Dan Ariely is a James B Duke professor, which at Duke University is a big deal. He has PhD degrees in cognitive psychology and business administration and works as a behavioral economist. And he is the head of an important research lab.
But he is not your typical dry professor. That lab, for example, he has named the Center for Advanced Hindsight, and he has published three books that page for page are as delightful and informative as science comes these days and this latest work, The (Honest) Truth About Dishonesty is I think his best.
He got interested in studying honesty when he heard about a young man who worked as a stock boy at the Kennedy Center gift shops. They were run by some 300 volunteers, mostly retirees.
The gift shops were run like lemonade stands. There were no cash registers, just cash boxes into which the volunteers deposited cash and from which they made change. The gift shops did a roaring business, selling more than $400,000 worth of merchandise a year. But they had one big problem: of that amount, about $150,000 disappeared each year.
The young man eventually was promoted to manager and he decided he had to find out who was stealing all that money. So he and the U S National Park Service detectives set a trap and caught a thief. But he had taken only $60. Further investigation showed that the money wasn't being taken by one single thief but by many of the elderly volunteers.

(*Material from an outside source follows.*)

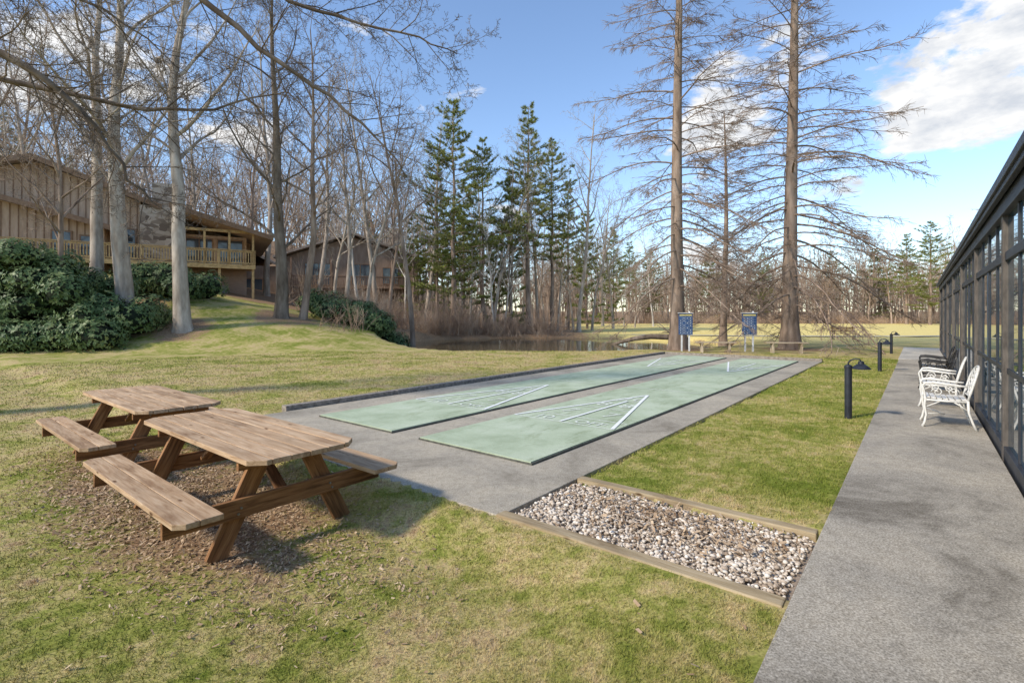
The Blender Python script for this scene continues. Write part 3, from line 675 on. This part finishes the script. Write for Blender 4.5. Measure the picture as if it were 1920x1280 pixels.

The moral of this story is anything but uplifting. As [the manager] puts it, "We are going to take things from each other if we have a chance . . . many people need controls around them for them to do the right thing."
Ariely and his collaborators set up dozens of experiments in universities from MIT to Stanford and through a series of clever tests determined that indeed, almost everybody cheats if they can do it without being detected. But almost nobody cheats a lot. The students in his experiments claimed to have answered one or two more questions correctly than they actually did. But seldom more than that. Apparently we need to be able to continue to tell ourselves that we aren't really cheating at all.
The other conclusions Ariely and his teams come to are equally interesting and lead to some recommendations that might help to keep everybody from politicians and dentists to students and office workers more honest.